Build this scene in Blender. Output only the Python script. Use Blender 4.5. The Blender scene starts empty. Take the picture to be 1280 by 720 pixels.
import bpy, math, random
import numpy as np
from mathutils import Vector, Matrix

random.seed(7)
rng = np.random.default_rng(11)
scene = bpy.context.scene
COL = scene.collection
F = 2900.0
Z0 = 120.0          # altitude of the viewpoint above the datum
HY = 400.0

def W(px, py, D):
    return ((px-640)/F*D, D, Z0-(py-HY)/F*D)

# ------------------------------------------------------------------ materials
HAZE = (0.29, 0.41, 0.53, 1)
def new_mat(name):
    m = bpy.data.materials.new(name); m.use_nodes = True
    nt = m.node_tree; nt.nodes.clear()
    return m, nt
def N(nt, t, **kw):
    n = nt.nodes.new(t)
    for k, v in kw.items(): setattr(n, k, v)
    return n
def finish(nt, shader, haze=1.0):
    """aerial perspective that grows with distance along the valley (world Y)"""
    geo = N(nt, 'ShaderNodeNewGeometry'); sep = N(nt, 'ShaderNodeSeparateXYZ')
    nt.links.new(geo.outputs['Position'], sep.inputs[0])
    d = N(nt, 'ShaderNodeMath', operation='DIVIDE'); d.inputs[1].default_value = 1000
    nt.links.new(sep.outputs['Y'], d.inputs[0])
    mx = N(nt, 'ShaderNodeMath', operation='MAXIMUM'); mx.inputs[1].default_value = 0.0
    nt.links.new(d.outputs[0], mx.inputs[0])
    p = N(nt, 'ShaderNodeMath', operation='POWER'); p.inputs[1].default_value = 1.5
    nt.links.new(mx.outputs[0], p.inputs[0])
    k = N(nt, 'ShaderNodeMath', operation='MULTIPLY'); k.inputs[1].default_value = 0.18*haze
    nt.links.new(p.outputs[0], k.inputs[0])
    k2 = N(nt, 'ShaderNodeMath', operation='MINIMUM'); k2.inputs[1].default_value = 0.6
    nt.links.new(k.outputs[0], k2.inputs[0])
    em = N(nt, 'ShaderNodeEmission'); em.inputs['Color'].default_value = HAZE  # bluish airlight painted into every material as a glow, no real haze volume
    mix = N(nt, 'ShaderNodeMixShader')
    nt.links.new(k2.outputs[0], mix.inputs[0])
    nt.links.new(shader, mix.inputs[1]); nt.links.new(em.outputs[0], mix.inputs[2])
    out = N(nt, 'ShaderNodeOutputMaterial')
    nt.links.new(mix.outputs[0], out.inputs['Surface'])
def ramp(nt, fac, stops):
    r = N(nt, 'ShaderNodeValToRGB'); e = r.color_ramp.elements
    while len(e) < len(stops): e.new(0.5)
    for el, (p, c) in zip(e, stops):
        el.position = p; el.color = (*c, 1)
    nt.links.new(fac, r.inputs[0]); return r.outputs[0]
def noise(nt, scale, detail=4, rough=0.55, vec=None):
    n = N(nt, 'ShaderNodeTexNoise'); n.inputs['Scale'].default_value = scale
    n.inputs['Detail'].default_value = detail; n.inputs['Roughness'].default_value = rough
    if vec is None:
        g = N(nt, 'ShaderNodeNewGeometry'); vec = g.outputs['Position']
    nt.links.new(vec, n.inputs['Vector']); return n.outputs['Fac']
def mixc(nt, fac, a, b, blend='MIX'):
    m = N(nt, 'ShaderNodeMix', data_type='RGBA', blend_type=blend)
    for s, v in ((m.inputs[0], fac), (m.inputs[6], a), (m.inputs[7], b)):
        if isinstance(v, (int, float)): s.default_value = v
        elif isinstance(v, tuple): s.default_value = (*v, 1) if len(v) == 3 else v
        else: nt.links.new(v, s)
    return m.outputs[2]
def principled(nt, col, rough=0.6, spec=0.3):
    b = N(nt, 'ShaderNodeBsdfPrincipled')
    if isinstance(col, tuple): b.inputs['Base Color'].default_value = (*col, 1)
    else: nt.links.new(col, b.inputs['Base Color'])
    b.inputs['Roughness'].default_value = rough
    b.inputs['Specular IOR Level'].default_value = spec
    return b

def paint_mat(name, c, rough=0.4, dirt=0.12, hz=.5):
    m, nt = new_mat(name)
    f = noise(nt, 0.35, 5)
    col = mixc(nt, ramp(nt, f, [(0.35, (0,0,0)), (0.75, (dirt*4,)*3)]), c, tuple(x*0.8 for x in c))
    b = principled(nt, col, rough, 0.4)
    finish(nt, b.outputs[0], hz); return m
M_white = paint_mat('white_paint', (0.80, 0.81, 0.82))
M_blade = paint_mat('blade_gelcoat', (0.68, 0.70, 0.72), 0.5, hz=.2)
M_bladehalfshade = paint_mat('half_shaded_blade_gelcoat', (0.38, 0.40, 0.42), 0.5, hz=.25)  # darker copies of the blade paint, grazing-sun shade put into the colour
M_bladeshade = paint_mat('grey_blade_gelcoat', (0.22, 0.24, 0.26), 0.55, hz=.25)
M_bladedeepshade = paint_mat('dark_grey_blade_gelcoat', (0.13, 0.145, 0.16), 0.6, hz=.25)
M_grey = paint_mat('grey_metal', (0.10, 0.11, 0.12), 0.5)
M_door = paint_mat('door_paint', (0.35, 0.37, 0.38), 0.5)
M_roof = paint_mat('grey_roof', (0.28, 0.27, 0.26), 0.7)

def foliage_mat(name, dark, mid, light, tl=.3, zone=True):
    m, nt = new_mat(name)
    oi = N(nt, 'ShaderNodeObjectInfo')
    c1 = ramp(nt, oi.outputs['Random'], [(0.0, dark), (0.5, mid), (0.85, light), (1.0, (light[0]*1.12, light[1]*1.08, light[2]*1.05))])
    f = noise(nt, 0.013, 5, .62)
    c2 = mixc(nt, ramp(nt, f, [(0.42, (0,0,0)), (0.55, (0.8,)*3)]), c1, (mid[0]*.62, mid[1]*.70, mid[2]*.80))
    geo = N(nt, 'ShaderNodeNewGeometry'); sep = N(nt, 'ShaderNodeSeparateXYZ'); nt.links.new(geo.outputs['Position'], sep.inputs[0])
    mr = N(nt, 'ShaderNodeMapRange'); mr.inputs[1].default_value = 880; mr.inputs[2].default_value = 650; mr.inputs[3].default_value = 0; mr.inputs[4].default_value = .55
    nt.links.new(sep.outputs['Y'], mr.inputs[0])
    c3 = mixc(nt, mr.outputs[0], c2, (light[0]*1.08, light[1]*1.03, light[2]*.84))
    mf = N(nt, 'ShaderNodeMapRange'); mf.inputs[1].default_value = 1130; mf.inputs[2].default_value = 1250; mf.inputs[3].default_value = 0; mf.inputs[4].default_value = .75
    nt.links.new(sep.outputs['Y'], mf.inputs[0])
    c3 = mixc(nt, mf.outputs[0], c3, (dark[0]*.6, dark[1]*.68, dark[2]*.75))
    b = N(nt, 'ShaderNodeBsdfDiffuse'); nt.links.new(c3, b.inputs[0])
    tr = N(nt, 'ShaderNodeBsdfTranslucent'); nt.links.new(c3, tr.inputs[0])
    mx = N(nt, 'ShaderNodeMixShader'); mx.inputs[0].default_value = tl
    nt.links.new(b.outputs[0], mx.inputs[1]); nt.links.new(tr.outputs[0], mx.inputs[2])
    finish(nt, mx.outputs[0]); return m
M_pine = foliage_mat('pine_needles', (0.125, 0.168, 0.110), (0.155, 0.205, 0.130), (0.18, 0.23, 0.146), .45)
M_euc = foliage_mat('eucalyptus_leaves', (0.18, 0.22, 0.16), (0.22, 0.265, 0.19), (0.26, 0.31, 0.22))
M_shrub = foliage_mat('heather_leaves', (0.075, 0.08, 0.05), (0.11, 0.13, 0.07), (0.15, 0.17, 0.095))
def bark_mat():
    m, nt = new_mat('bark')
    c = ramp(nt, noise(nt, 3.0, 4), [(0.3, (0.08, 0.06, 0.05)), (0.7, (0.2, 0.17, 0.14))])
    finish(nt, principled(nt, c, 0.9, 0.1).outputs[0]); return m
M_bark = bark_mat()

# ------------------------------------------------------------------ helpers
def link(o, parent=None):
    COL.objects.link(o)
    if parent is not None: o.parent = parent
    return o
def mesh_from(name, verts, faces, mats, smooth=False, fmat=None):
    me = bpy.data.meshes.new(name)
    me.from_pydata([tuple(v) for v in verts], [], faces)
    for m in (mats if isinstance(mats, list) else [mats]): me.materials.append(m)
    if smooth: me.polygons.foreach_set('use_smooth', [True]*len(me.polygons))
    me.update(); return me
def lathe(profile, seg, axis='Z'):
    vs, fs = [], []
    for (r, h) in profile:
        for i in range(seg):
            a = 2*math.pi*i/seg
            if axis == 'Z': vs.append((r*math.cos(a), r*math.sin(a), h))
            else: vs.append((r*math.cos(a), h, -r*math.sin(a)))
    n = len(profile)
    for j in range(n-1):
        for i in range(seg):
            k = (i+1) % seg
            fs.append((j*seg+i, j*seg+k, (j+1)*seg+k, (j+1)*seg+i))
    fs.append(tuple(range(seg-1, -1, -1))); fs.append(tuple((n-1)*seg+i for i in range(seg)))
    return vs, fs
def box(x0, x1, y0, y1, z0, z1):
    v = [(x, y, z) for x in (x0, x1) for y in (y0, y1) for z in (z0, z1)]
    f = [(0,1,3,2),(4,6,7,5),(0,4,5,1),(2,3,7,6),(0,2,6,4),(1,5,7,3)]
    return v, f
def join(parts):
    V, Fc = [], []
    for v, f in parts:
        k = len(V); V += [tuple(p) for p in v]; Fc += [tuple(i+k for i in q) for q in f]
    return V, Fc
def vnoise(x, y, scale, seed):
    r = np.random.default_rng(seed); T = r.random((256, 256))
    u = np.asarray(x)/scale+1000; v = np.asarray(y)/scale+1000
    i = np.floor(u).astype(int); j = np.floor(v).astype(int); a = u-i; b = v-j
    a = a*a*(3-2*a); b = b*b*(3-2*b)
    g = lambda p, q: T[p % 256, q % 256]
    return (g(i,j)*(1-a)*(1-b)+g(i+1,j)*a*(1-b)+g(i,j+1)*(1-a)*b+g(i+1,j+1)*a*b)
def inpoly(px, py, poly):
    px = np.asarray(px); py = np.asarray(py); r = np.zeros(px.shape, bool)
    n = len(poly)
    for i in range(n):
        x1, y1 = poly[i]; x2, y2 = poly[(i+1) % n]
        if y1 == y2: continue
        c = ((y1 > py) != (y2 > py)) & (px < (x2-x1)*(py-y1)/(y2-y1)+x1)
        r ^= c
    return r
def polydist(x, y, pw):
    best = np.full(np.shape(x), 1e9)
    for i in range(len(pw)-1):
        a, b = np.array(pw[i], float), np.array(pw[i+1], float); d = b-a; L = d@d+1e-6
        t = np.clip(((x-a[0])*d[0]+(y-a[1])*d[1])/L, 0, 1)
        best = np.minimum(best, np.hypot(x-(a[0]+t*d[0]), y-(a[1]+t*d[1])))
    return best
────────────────
#### WHAT TO DO:
Output, from the data above, the lines from the line with "nt.links.new(sep.outputs['Y'], mr.inputs[0])" to the line with "0.23, 0.146), .45)" exactly as they stand, both ends included and nothing else.

#### THE RESPONSE:
    nt.links.new(sep.outputs['Y'], mr.inputs[0])
    c3 = mixc(nt, mr.outputs[0], c2, (light[0]*1.08, light[1]*1.03, light[2]*.84))
    mf = N(nt, 'ShaderNodeMapRange'); mf.inputs[1].default_value = 1130; mf.inputs[2].default_value = 1250; mf.inputs[3].default_value = 0; mf.inputs[4].default_value = .75
    nt.links.new(sep.outputs['Y'], mf.inputs[0])
    c3 = mixc(nt, mf.outputs[0], c3, (dark[0]*.6, dark[1]*.68, dark[2]*.75))
    b = N(nt, 'ShaderNodeBsdfDiffuse'); nt.links.new(c3, b.inputs[0])
    tr = N(nt, 'ShaderNodeBsdfTranslucent'); nt.links.new(c3, tr.inputs[0])
    mx = N(nt, 'ShaderNodeMixShader'); mx.inputs[0].default_value = tl
    nt.links.new(b.outputs[0], mx.inputs[1]); nt.links.new(tr.outputs[0], mx.inputs[2])
    finish(nt, mx.outputs[0]); return m
M_pine = foliage_mat('pine_needles', (0.125, 0.168, 0.110), (0.155, 0.205, 0.130), (0.18, 0.23, 0.146), .45)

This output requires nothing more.